Corporate advertising is usually easy to recognise, but can be hard to define (4). It is advertising for an organisation, rather than a brand (even if the company and brand names are identical) (1, 9); it is generally targeted at a wider range of stakeholders (investors, government, opinion formers, employees, distributors, for example (4, 7)) than is brand advertising, where the target is primarily end-users/consumers/customers; and its role is primarily to influence the company’s reputation, rather than to make a sale.

In practice, corporate ad campaigns can be designed to fulfil a variety of roles (3), against any of a variety of audiences or stakeholders (1, 3, 7), and they may well involve relatively little media advertising and a hefty element of PR, sponsorship, and so on, not to mention the corporate website (3, 4, 16, 18):

  • to strengthen or (more usually) alter the overall reputation of an established company (oil and energy companies, especially) (7, 14, 15, 16, 18, 21, 22)

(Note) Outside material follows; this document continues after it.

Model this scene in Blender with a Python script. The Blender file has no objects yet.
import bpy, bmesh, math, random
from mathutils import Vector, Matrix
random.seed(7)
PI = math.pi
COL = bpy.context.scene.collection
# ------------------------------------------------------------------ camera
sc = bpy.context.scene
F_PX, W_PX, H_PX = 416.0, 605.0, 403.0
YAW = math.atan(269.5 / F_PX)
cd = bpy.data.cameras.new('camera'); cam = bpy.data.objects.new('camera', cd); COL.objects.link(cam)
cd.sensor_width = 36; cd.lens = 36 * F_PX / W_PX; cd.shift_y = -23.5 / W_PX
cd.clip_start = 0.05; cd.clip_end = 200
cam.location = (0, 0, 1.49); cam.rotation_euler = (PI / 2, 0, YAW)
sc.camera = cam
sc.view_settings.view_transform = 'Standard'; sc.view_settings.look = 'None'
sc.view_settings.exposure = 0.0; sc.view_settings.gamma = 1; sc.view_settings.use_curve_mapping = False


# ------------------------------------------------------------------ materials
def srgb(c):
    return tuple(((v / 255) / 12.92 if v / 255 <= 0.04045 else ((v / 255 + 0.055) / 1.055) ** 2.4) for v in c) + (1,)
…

  • to launch a new (or newly merged) company, and create awareness and understanding (most recently, Thomson Reuters) (6, 17)
  • to launch a company on the stock market (any IPO)
  • to support a takeover bid, or defend against it
  • to support a major initiative in the broad field of corporate social responsibility (many energy companies, Marks & Spencer, and so on) (8, 21)
  • to advocate a position on an issue of importance to the company (Toyota, Honda, Veolia) (8, 9)
  • to motivate and perhaps recruit employees (investment banks) (2, 14, 15, 16, 20)
  • to motivate distributors and/or retailers (many high-tech companies, much sponsorship) (19)
  • to reassure, and perhaps recruit, customers (many financial services companies) (14, 20).